Y al volver a casa vemos con espanto que nuestros hijos, fascinados por ordenadores, consolas y juegos en línea, son aún más incapaces de concentrarse que nosotros, copian sus trabajos de internet, se informan en la Wikipedia y crecen sin abrir un libro. ¿Cómo van a entender el poder sin haber leído a Maquiavelo; cómo van a ser españoles sin haber leído a Machado; cómo van a ser niños sin haber leído 'La isla del tesoro'? ¿Cómo van a desarrollar la ironía y la reticencia, la paciencia que requieren las pequeñas hazañas de la vida? ¿Cómo van a saber que pueden sobrevivir a un naufragio, conquistar América, armarle Fuenteovejuna a un jefe tirano? ¿Que llegar a los brazos de su Penélope puede costarles una odisea? Después de siglos de civilización -para desarrollar la capacidad de leer y entender, decidir qué fuentes merecen crédito, sopesar los juicios de los demás y hacerlos propios, quizá aportar algo al saber humano- podemos convertirnos en una nueva especie degenerada del 'homo sapiens': el 'homo mus domesticus', que empuña su ratón con los ojos fijos en una pantalla.
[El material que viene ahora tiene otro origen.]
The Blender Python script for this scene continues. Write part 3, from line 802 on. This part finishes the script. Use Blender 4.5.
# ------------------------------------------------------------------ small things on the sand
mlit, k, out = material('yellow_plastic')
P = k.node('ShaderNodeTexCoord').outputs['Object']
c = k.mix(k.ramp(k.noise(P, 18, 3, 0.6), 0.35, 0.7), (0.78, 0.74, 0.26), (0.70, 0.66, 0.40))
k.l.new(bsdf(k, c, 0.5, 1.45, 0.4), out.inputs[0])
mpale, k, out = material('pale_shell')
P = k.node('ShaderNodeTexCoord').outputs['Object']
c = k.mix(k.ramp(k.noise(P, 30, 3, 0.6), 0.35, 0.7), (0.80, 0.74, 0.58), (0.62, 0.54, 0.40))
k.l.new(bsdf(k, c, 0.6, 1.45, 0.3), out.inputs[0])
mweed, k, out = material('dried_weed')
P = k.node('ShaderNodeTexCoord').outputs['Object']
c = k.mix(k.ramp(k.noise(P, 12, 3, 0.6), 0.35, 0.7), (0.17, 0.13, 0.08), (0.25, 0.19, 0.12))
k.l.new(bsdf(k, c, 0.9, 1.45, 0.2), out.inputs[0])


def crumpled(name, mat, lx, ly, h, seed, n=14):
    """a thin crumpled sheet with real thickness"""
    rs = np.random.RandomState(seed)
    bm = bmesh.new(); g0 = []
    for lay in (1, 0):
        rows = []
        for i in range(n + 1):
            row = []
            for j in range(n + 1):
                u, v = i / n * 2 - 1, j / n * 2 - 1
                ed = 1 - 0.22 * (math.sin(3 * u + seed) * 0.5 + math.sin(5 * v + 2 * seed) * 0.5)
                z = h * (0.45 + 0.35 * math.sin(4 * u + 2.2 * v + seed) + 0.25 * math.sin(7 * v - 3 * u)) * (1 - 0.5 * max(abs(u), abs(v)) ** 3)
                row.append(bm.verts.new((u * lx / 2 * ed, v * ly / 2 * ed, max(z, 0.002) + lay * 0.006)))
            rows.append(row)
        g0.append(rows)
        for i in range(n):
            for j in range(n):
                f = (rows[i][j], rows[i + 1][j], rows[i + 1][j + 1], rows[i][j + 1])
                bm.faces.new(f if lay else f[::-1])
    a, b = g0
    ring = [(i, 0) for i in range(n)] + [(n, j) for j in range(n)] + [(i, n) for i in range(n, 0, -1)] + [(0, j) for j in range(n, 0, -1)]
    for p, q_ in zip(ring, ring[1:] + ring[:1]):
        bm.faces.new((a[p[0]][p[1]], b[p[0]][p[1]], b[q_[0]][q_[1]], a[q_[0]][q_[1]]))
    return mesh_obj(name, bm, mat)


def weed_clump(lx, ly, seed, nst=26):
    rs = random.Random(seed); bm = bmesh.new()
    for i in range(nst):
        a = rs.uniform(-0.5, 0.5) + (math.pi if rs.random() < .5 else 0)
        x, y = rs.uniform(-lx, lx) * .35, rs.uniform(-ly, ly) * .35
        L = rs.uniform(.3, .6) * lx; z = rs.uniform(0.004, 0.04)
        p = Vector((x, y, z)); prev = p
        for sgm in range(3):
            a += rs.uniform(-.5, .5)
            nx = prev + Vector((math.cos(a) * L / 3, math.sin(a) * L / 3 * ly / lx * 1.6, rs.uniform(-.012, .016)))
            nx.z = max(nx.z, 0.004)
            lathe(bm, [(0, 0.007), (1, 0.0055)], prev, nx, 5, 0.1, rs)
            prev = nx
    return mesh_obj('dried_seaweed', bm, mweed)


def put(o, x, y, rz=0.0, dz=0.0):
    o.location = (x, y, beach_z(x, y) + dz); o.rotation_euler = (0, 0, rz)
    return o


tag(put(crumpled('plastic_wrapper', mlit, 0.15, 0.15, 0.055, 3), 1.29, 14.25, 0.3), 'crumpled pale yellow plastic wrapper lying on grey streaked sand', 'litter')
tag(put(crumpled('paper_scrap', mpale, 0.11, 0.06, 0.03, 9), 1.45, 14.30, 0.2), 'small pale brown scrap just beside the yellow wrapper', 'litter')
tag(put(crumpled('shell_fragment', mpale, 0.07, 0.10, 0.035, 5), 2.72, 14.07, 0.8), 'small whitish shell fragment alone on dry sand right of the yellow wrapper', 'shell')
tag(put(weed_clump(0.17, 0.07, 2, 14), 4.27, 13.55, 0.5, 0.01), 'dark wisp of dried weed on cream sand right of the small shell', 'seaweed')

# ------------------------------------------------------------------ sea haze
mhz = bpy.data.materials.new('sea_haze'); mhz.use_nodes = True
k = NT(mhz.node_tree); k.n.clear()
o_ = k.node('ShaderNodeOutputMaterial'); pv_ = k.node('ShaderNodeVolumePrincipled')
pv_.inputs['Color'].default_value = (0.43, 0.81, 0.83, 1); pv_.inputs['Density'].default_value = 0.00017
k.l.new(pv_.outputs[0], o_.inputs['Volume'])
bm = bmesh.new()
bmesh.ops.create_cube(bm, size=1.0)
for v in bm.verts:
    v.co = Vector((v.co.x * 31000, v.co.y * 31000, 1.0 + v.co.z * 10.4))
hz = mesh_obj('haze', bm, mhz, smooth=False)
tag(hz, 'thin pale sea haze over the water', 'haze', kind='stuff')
Estamos en año nuevo, el momento de los buenos propósitos: pasemos menos horas con el ordenador y más con quien nos quiera; reduzcamos el tiempo de internet, las veces que miramos el correo, los mensajes que contestamos. Huyamos de facebook, twitter, myspace. Dejémonos tiempo para leer como cuando el tiempo era eterno, para nosotros y como ejemplo para nuestros hijos. Despeguémosles de las máquinas, hagamos que lean. No nos dejemos vampirizar cibernéticamente. No sin pelear.